■ Task goal
Can you reproduce the data beneath, keeping every line exact?
---------- Source data
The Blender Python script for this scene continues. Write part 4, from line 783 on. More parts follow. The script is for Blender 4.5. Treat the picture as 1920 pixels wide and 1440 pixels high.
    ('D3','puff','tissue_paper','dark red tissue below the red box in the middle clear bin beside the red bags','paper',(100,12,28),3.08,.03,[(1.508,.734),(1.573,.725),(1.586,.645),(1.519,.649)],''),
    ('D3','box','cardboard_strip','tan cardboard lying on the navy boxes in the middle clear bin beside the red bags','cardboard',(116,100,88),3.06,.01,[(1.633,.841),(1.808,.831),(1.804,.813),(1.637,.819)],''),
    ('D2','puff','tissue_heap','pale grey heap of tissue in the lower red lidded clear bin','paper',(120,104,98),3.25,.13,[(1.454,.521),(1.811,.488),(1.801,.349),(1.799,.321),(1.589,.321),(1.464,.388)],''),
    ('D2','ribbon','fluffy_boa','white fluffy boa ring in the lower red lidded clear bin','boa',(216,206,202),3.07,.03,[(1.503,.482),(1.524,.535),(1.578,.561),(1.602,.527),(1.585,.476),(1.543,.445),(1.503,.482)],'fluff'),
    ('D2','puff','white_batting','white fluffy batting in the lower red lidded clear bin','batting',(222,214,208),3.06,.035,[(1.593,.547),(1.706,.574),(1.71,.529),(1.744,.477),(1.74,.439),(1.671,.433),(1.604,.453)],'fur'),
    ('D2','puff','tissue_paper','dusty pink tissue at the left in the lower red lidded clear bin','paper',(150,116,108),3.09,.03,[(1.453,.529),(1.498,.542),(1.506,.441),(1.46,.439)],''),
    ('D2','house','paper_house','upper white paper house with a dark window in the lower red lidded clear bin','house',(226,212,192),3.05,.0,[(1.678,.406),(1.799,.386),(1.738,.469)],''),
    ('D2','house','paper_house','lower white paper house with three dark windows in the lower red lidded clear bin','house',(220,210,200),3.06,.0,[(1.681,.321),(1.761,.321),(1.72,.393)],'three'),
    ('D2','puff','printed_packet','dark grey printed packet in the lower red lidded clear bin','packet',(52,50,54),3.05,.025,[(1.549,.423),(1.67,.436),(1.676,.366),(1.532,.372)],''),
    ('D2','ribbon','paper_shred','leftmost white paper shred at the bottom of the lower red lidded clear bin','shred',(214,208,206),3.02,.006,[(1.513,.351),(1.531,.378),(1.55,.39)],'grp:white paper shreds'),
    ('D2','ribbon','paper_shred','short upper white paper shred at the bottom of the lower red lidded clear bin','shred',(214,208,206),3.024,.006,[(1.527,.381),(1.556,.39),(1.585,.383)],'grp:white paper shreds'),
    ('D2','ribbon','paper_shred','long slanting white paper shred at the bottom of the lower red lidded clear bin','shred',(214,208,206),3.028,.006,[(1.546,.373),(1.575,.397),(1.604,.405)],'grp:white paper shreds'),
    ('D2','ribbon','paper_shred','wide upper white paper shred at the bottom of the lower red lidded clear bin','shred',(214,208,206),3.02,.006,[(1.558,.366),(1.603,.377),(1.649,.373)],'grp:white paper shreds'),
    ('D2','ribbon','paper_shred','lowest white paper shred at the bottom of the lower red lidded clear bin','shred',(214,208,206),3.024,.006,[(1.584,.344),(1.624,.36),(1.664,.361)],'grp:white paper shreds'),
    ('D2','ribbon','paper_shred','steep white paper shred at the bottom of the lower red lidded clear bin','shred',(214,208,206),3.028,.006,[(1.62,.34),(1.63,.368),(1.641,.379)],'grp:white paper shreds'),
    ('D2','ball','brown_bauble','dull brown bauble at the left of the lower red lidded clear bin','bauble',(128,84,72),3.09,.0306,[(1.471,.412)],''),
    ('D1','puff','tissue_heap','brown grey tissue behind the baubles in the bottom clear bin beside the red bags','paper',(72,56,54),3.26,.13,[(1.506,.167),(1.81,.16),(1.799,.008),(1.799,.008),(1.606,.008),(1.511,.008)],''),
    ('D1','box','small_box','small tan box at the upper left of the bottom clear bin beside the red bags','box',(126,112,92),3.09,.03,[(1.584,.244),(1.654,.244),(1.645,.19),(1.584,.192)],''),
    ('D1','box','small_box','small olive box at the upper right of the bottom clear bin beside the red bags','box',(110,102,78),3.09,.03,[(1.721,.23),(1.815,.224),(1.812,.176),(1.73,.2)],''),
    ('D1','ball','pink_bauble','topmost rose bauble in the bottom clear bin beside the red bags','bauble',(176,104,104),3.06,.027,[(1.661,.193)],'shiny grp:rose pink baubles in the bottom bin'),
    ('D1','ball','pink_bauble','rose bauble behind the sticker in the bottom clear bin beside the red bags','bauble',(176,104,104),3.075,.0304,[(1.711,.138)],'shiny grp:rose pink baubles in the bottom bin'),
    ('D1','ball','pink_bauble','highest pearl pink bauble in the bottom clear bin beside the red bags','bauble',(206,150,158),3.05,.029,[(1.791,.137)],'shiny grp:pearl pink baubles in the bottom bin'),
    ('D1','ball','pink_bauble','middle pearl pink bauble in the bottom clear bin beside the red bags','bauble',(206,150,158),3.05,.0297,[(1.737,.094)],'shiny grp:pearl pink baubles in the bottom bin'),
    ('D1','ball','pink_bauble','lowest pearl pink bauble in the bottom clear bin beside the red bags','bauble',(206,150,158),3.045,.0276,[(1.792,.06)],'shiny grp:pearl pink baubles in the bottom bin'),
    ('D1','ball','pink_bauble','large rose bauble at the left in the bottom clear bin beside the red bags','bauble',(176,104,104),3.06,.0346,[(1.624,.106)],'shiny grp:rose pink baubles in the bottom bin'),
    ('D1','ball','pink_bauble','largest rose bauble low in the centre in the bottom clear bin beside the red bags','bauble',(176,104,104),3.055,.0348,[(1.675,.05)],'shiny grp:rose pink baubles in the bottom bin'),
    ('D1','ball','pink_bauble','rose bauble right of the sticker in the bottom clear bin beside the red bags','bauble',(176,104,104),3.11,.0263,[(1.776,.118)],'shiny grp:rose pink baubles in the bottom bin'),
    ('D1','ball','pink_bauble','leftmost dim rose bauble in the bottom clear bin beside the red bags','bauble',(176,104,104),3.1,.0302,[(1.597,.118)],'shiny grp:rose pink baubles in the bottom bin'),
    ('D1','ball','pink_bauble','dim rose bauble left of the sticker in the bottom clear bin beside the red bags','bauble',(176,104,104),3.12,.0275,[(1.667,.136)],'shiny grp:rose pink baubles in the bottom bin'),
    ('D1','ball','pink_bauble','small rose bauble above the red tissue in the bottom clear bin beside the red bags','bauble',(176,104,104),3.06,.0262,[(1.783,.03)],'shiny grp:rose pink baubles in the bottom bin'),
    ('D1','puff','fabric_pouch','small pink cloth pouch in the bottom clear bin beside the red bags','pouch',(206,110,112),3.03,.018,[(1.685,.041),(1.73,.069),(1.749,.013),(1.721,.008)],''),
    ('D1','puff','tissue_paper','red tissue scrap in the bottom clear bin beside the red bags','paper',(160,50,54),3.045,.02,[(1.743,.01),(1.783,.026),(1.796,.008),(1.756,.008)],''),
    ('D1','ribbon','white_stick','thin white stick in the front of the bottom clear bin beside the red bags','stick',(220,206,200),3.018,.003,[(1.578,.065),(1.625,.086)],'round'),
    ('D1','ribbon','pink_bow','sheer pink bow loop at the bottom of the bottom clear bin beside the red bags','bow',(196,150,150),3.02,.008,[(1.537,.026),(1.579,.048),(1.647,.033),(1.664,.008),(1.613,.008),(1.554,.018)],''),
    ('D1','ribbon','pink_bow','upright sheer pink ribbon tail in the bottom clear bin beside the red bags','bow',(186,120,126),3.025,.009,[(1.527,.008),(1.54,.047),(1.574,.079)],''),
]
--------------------
■ Written response
The Blender Python script for this scene continues. Write part 4, from line 783 on. More parts follow. The script is for Blender 4.5. Treat the picture as 1920 pixels wide and 1440 pixels high.
    ('D3','puff','tissue_paper','dark red tissue below the red box in the middle clear bin beside the red bags','paper',(100,12,28),3.08,.03,[(1.508,.734),(1.573,.725),(1.586,.645),(1.519,.649)],''),
    ('D3','box','cardboard_strip','tan cardboard lying on the navy boxes in the middle clear bin beside the red bags','cardboard',(116,100,88),3.06,.01,[(1.633,.841),(1.808,.831),(1.804,.813),(1.637,.819)],''),
    ('D2','puff','tissue_heap','pale grey heap of tissue in the lower red lidded clear bin','paper',(120,104,98),3.25,.13,[(1.454,.521),(1.811,.488),(1.801,.349),(1.799,.321),(1.589,.321),(1.464,.388)],''),
    ('D2','ribbon','fluffy_boa','white fluffy boa ring in the lower red lidded clear bin','boa',(216,206,202),3.07,.03,[(1.503,.482),(1.524,.535),(1.578,.561),(1.602,.527),(1.585,.476),(1.543,.445),(1.503,.482)],'fluff'),
    ('D2','puff','white_batting','white fluffy batting in the lower red lidded clear bin','batting',(222,214,208),3.06,.035,[(1.593,.547),(1.706,.574),(1.71,.529),(1.744,.477),(1.74,.439),(1.671,.433),(1.604,.453)],'fur'),
    ('D2','puff','tissue_paper','dusty pink tissue at the left in the lower red lidded clear bin','paper',(150,116,108),3.09,.03,[(1.453,.529),(1.498,.542),(1.506,.441),(1.46,.439)],''),
    ('D2','house','paper_house','upper white paper house with a dark window in the lower red lidded clear bin','house',(226,212,192),3.05,.0,[(1.678,.406),(1.799,.386),(1.738,.469)],''),
    ('D2','house','paper_house','lower white paper house with three dark windows in the lower red lidded clear bin','house',(220,210,200),3.06,.0,[(1.681,.321),(1.761,.321),(1.72,.393)],'three'),
    ('D2','puff','printed_packet','dark grey printed packet in the lower red lidded clear bin','packet',(52,50,54),3.05,.025,[(1.549,.423),(1.67,.436),(1.676,.366),(1.532,.372)],''),
    ('D2','ribbon','paper_shred','leftmost white paper shred at the bottom of the lower red lidded clear bin','shred',(214,208,206),3.02,.006,[(1.513,.351),(1.531,.378),(1.55,.39)],'grp:white paper shreds'),
    ('D2','ribbon','paper_shred','short upper white paper shred at the bottom of the lower red lidded clear bin','shred',(214,208,206),3.024,.006,[(1.527,.381),(1.556,.39),(1.585,.383)],'grp:white paper shreds'),
    ('D2','ribbon','paper_shred','long slanting white paper shred at the bottom of the lower red lidded clear bin','shred',(214,208,206),3.028,.006,[(1.546,.373),(1.575,.397),(1.604,.405)],'grp:white paper shreds'),
    ('D2','ribbon','paper_shred','wide upper white paper shred at the bottom of the lower red lidded clear bin','shred',(214,208,206),3.02,.006,[(1.558,.366),(1.603,.377),(1.649,.373)],'grp:white paper shreds'),
    ('D2','ribbon','paper_shred','lowest white paper shred at the bottom of the lower red lidded clear bin','shred',(214,208,206),3.024,.006,[(1.584,.344),(1.624,.36),(1.664,.361)],'grp:white paper shreds'),
    ('D2','ribbon','paper_shred','steep white paper shred at the bottom of the lower red lidded clear bin','shred',(214,208,206),3.028,.006,[(1.62,.34),(1.63,.368),(1.641,.379)],'grp:white paper shreds'),
    ('D2','ball','brown_bauble','dull brown bauble at the left of the lower red lidded clear bin','bauble',(128,84,72),3.09,.0306,[(1.471,.412)],''),
    ('D1','puff','tissue_heap','brown grey tissue behind the baubles in the bottom clear bin beside the red bags','paper',(72,56,54),3.26,.13,[(1.506,.167),(1.81,.16),(1.799,.008),(1.799,.008),(1.606,.008),(1.511,.008)],''),
    ('D1','box','small_box','small tan box at the upper left of the bottom clear bin beside the red bags','box',(126,112,92),3.09,.03,[(1.584,.244),(1.654,.244),(1.645,.19),(1.584,.192)],''),
    ('D1','box','small_box','small olive box at the upper right of the bottom clear bin beside the red bags','box',(110,102,78),3.09,.03,[(1.721,.23),(1.815,.224),(1.812,.176),(1.73,.2)],''),
    ('D1','ball','pink_bauble','topmost rose bauble in the bottom clear bin beside the red bags','bauble',(176,104,104),3.06,.027,[(1.661,.193)],'shiny grp:rose pink baubles in the bottom bin'),
    ('D1','ball','pink_bauble','rose bauble behind the sticker in the bottom clear bin beside the red bags','bauble',(176,104,104),3.075,.0304,[(1.711,.138)],'shiny grp:rose pink baubles in the bottom bin'),
    ('D1','ball','pink_bauble','highest pearl pink bauble in the bottom clear bin beside the red bags','bauble',(206,150,158),3.05,.029,[(1.791,.137)],'shiny grp:pearl pink baubles in the bottom bin'),
    ('D1','ball','pink_bauble','middle pearl pink bauble in the bottom clear bin beside the red bags','bauble',(206,150,158),3.05,.0297,[(1.737,.094)],'shiny grp:pearl pink baubles in the bottom bin'),
    ('D1','ball','pink_bauble','lowest pearl pink bauble in the bottom clear bin beside the red bags','bauble',(206,150,158),3.045,.0276,[(1.792,.06)],'shiny grp:pearl pink baubles in the bottom bin'),
    ('D1','ball','pink_bauble','large rose bauble at the left in the bottom clear bin beside the red bags','bauble',(176,104,104),3.06,.0346,[(1.624,.106)],'shiny grp:rose pink baubles in the bottom bin'),
    ('D1','ball','pink_bauble','largest rose bauble low in the centre in the bottom clear bin beside the red bags','bauble',(176,104,104),3.055,.0348,[(1.675,.05)],'shiny grp:rose pink baubles in the bottom bin'),
    ('D1','ball','pink_bauble','rose bauble right of the sticker in the bottom clear bin beside the red bags','bauble',(176,104,104),3.11,.0263,[(1.776,.118)],'shiny grp:rose pink baubles in the bottom bin'),
    ('D1','ball','pink_bauble','leftmost dim rose bauble in the bottom clear bin beside the red bags','bauble',(176,104,104),3.1,.0302,[(1.597,.118)],'shiny grp:rose pink baubles in the bottom bin'),
    ('D1','ball','pink_bauble','dim rose bauble left of the sticker in the bottom clear bin beside the red bags','bauble',(176,104,104),3.12,.0275,[(1.667,.136)],'shiny grp:rose pink baubles in the bottom bin'),
    ('D1','ball','pink_bauble','small rose bauble above the red tissue in the bottom clear bin beside the red bags','bauble',(176,104,104),3.06,.0262,[(1.783,.03)],'shiny grp:rose pink baubles in the bottom bin'),
    ('D1','puff','fabric_pouch','small pink cloth pouch in the bottom clear bin beside the red bags','pouch',(206,110,112),3.03,.018,[(1.685,.041),(1.73,.069),(1.749,.013),(1.721,.008)],''),
    ('D1','puff','tissue_paper','red tissue scrap in the bottom clear bin beside the red bags','paper',(160,50,54),3.045,.02,[(1.743,.01),(1.783,.026),(1.796,.008),(1.756,.008)],''),
    ('D1','ribbon','white_stick','thin white stick in the front of the bottom clear bin beside the red bags','stick',(220,206,200),3.018,.003,[(1.578,.065),(1.625,.086)],'round'),
    ('D1','ribbon','pink_bow','sheer pink bow loop at the bottom of the bottom clear bin beside the red bags','bow',(196,150,150),3.02,.008,[(1.537,.026),(1.579,.048),(1.647,.033),(1.664,.008),(1.613,.008),(1.554,.018)],''),
    ('D1','ribbon','pink_bow','upright sheer pink ribbon tail in the bottom clear bin beside the red bags','bow',(186,120,126),3.025,.009,[(1.527,.008),(1.54,.047),(1.574,.079)],''),
]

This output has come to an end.